Environment Minister David Anderson confirmed yesterday that Canada is seeking Kyoto credits equivalent to as much as 70 megatonnes of greenhouse gas reductions for exporting natural gas and clean power. That's about 30 per cent of the 240 megatonnes in emission reductions this country would need by 2012 if it ratifies the agreement.
Canada is expected to press the issue at a meeting on clean energy credits with other Kyoto-accord countries in Whistler, B.C., in May.
Environmentalists say it's a sham for Canada to seek climate-change credits for something that it was already doing before the 1997 protocol and that makes no special effort to fight global warming.
"I think it is dishonest," Greenpeace climate-change campaigner Steven Guilbeault said.
Getting all those clean energy credits would lighten the load on sectors such as the oil patch if Canada ratifies the protocol. To reach its targets, large greenhouse-gas emitters and Ottawa will likely have to spend billions.
John Bennett, director of atmosphere and energy for the Sierra Club of Canada, said Canada's campaign to get dubious credits threatens to erode the accord's value.
"By doing these kind of things to placate industry leaders, they are going to destroy public faith in the value of it," he said.
Ottawa is coming under increasing pressure from business groups and provinces to detail how it will reduce Canada's greenhouse gas emissions under the 1997 protocol, an international deal to fight climate change that the Chrétien government hopes to ratify.
Environmentalists suggest Canada is using uncertainty about its position to extract more concessions from signatories such as the European Union.
"Canada is still playing hardball with the European Union in an attempt to get a better arrangement for Canada's oil patch," Mr. Bennett said.
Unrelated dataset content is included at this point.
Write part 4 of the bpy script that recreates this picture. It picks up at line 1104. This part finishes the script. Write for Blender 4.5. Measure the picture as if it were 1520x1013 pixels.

The pact cannot come into force unless 55 countries that collectively produce 55 per cent of the developed world's carbon dioxide emissions ratify it. The refusal of the United States to endorse the agreement makes the backing of remaining large signatories crucial.
But Canada has backed away from earlier pledges to ratify it as early as June, sowing doubt whether major emitters such as Japan and Russia will ratify it. Their refusal to do so could kill the pact.
"There is a concern that Canada could start a cascading effect," Mr. Bennett said.
The accord was negotiated in Japan by 150 countries and requires signatories to cut emissions of global-warming gases about 6 per cent from 1990 levels by 2012.